**DATA EXCERPT:**
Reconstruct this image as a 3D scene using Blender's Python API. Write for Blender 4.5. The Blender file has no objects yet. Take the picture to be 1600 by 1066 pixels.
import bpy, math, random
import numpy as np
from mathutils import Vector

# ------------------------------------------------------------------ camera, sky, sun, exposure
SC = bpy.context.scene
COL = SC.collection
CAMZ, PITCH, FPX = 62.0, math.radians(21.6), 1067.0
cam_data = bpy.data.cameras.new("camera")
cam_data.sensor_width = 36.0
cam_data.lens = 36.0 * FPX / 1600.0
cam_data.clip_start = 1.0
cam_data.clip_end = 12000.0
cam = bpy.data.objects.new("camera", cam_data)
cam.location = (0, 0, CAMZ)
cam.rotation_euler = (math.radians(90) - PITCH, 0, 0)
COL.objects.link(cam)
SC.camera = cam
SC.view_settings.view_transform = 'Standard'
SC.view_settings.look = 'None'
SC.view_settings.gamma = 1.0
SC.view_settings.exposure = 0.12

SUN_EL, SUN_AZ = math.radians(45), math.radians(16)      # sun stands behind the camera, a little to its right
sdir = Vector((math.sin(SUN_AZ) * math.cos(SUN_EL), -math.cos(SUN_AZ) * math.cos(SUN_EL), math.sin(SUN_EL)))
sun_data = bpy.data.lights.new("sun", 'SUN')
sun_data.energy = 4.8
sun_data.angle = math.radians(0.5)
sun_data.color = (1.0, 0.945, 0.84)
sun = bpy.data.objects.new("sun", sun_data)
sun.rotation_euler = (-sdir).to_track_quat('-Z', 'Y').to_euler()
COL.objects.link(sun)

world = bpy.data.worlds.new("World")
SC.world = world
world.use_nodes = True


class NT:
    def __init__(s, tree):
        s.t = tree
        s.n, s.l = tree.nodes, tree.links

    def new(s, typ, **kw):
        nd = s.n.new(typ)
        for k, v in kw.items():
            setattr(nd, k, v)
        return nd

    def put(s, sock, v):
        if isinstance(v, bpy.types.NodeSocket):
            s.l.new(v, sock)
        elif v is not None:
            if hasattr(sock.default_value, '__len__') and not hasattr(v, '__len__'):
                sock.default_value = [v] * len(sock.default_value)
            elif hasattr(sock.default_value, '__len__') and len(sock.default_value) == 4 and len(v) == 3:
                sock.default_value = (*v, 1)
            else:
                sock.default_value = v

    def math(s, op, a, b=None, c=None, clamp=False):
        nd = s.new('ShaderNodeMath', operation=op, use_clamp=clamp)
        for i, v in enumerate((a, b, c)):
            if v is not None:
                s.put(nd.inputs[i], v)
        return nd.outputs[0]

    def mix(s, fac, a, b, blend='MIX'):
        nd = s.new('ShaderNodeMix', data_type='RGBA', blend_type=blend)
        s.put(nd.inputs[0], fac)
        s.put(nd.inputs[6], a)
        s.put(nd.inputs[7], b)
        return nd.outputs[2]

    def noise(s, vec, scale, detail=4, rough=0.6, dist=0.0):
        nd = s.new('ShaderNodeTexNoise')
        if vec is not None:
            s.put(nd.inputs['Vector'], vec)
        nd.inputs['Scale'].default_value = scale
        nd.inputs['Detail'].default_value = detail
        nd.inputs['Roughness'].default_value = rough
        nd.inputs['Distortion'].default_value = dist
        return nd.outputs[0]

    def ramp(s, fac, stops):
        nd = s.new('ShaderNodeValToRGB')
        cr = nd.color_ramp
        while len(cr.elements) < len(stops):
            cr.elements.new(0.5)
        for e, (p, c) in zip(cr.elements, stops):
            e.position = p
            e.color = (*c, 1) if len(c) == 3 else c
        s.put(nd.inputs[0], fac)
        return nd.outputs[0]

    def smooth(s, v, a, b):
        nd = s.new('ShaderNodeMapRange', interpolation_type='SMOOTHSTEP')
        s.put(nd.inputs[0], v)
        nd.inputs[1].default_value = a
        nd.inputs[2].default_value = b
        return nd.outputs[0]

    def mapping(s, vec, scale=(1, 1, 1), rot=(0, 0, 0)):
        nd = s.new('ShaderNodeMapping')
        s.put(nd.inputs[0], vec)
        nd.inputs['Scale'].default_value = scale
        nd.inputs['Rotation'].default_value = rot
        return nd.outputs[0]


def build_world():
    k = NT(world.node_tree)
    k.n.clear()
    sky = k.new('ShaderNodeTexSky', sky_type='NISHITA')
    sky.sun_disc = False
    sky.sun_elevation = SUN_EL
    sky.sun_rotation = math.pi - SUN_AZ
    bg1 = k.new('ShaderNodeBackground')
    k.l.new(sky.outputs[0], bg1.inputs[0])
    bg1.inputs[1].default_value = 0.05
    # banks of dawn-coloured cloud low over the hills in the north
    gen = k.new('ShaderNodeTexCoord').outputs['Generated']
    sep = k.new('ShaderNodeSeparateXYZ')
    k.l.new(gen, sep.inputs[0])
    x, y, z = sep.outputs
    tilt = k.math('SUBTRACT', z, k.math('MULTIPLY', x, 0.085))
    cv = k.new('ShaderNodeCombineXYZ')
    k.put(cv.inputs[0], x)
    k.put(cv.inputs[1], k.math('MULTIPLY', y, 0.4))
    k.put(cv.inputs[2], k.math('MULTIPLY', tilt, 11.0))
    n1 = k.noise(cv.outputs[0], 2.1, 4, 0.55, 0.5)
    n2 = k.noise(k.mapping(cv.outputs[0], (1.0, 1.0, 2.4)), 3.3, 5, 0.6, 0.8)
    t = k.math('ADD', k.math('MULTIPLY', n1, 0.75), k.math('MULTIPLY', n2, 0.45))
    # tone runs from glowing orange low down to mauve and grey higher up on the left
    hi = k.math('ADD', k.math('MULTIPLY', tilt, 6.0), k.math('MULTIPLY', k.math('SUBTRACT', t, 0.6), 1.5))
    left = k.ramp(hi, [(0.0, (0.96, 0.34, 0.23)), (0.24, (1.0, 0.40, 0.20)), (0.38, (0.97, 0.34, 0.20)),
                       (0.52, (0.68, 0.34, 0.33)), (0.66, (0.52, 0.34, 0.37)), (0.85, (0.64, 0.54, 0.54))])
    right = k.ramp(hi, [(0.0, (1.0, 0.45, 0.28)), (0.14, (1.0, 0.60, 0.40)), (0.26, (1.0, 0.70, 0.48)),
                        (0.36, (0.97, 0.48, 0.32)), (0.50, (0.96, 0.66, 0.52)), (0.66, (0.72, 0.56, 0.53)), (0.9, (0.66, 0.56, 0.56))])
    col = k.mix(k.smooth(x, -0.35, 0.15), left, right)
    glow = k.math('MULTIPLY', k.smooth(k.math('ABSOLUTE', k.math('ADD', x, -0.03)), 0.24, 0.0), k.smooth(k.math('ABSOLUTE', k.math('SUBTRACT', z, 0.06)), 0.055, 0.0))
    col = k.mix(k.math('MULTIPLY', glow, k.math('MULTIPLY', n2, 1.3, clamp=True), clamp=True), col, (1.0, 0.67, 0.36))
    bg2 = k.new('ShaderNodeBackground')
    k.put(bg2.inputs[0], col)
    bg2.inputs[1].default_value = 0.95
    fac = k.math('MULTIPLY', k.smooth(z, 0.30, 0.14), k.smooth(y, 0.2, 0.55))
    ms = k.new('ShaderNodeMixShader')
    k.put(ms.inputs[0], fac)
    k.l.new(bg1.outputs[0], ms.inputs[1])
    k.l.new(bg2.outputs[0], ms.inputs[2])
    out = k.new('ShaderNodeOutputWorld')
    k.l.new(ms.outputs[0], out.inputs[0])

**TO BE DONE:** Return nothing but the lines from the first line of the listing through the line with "from mathutils import Vector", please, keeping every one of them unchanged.

**ANSWER TO THE TASK:**
Reconstruct this image as a 3D scene using Blender's Python API. Write for Blender 4.5. The Blender file has no objects yet. Take the picture to be 1600 by 1066 pixels.
import bpy, math, random
import numpy as np
from mathutils import Vector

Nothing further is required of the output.